BitTorrent Founder Reveals Final Details on Tron Acquisition

Bram Cohen acknowledged that the $140 million BitTorrent acquisition deal has been finally paid for—almost in full.

By Liam Frost

2 min read

Bram Cohen, founder of peer-to-peer file-sharing protocol BitTorrent, revealed today that Tron CEO Justin Sun paid the last part of the $140 million acquisition deal after all. Well, most of it at least.

“After much sabre-rattling I eventually got most of it but no explanation was given for why the amount was reduced,” Cohen tweeted today, adding, “Indications were that the escrow agent dispensed the money over objections but everybody stopped communicating with me clearly like they were about to get sued.”
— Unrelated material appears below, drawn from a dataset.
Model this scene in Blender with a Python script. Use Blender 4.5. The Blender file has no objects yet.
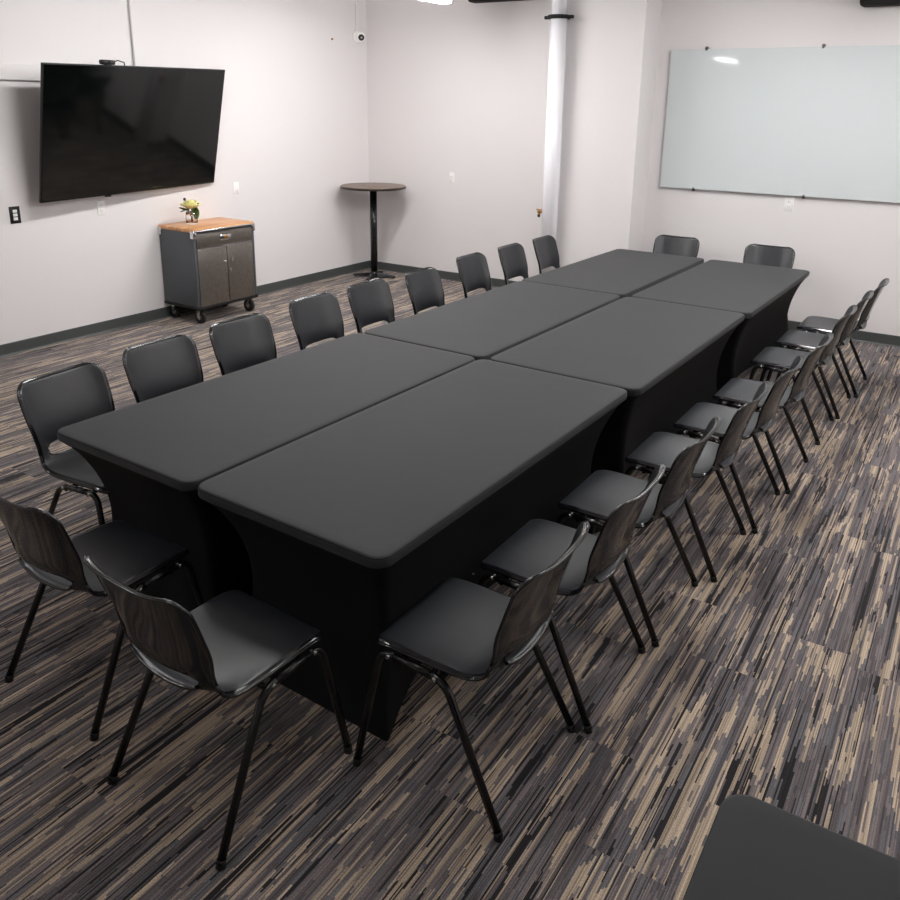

As Decrypt reported, Sun’s Tron acquired BitTorrent in 2018 with a $120 million bid (the price was later adjusted to around $140 million). Exactly a year later after the acquisition was officially completed, Cohen claimed that Sun was withholding the last part of the payment that the parties had agreed on.
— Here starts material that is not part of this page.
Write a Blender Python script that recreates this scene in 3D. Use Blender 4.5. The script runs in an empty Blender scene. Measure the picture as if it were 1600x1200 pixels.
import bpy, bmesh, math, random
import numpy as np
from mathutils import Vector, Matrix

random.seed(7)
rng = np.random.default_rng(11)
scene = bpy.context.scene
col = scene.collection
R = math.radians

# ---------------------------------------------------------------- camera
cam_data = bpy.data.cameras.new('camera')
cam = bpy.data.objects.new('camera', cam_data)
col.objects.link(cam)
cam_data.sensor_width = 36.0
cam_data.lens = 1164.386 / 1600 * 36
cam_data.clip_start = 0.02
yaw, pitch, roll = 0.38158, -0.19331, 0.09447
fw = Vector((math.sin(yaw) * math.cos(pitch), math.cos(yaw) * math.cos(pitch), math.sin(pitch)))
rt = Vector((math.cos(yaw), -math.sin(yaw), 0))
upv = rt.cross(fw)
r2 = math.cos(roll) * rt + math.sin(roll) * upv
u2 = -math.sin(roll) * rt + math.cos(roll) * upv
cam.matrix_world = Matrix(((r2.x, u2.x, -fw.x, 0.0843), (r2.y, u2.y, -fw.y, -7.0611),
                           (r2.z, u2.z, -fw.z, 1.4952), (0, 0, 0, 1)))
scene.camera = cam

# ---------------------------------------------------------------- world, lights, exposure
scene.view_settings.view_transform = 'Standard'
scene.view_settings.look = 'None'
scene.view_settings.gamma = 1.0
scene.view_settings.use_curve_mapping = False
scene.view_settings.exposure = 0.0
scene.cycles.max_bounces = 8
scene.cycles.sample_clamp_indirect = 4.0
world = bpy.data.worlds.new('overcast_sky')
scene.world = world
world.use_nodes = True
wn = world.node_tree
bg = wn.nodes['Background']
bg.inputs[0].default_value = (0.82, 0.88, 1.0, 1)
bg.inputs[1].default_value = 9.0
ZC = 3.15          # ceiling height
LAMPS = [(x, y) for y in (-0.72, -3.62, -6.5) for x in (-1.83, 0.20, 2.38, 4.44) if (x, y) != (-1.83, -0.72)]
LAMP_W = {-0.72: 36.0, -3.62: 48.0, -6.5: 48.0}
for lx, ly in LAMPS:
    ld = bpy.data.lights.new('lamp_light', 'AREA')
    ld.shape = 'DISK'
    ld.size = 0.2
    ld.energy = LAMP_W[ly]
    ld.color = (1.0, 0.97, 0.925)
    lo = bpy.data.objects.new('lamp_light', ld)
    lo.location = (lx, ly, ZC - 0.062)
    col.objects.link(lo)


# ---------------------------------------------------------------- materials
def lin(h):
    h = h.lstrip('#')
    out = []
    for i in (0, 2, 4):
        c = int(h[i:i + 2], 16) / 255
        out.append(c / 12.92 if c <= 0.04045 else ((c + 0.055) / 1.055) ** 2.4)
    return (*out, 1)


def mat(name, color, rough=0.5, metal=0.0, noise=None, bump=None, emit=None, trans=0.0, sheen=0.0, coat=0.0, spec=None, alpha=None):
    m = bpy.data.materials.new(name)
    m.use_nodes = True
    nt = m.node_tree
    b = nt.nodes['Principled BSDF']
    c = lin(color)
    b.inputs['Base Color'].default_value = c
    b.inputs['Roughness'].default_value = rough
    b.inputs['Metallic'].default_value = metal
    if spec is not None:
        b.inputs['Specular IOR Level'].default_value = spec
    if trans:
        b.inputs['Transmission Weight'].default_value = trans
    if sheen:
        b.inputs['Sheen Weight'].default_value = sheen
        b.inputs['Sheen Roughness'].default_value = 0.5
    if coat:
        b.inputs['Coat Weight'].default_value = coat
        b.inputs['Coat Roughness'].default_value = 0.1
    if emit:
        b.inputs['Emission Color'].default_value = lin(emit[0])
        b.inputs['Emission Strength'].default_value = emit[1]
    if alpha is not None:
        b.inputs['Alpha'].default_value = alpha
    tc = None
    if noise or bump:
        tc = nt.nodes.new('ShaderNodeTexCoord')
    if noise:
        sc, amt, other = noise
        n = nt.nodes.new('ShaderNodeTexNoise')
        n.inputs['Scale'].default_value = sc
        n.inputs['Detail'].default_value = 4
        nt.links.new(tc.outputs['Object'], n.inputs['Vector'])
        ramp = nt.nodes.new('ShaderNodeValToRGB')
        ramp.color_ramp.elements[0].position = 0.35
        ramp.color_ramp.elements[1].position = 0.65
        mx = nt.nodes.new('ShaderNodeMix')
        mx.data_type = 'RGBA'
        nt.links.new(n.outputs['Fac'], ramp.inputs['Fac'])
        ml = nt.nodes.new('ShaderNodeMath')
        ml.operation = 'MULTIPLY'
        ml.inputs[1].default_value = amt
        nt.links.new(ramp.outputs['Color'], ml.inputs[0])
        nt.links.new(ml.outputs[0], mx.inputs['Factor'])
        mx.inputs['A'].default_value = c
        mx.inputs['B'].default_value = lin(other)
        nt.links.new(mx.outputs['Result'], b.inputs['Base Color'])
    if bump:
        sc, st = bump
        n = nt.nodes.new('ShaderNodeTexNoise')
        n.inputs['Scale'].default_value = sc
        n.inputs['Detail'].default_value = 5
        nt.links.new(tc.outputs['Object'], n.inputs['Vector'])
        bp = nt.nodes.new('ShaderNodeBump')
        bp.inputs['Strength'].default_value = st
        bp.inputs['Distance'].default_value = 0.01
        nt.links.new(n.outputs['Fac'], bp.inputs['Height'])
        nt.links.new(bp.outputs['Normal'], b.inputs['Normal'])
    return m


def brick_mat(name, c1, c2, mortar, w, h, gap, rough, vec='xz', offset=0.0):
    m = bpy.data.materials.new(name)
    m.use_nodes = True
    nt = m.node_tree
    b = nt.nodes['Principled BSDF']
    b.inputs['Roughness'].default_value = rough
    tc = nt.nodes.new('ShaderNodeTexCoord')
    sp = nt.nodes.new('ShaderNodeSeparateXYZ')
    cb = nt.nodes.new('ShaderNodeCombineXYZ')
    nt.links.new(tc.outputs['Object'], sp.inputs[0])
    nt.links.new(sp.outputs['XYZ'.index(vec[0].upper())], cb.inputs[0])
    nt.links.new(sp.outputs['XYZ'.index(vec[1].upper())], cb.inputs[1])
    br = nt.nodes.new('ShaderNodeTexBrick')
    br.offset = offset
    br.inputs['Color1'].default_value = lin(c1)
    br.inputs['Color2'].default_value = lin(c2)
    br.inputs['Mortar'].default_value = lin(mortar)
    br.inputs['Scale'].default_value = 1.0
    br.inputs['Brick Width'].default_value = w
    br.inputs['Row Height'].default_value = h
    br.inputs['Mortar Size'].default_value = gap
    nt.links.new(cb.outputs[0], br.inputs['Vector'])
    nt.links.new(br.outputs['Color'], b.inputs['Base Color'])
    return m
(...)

When asked about the accuracy of his claims, Cohen said, “My source for this is that I don't have the fucking money and the escrow agency says they haven't gotten signoff.”

At the time, Cohen implied that Sun was trying to get the funds back out of escrow, although Sun denied this.

“I totally understand he wants his money, but right now it has nothing to do with me,” Sun told Decrypt at the time.

But while that issue between the two of them has been partially solved, it clearly hasn’t buried the hatchet.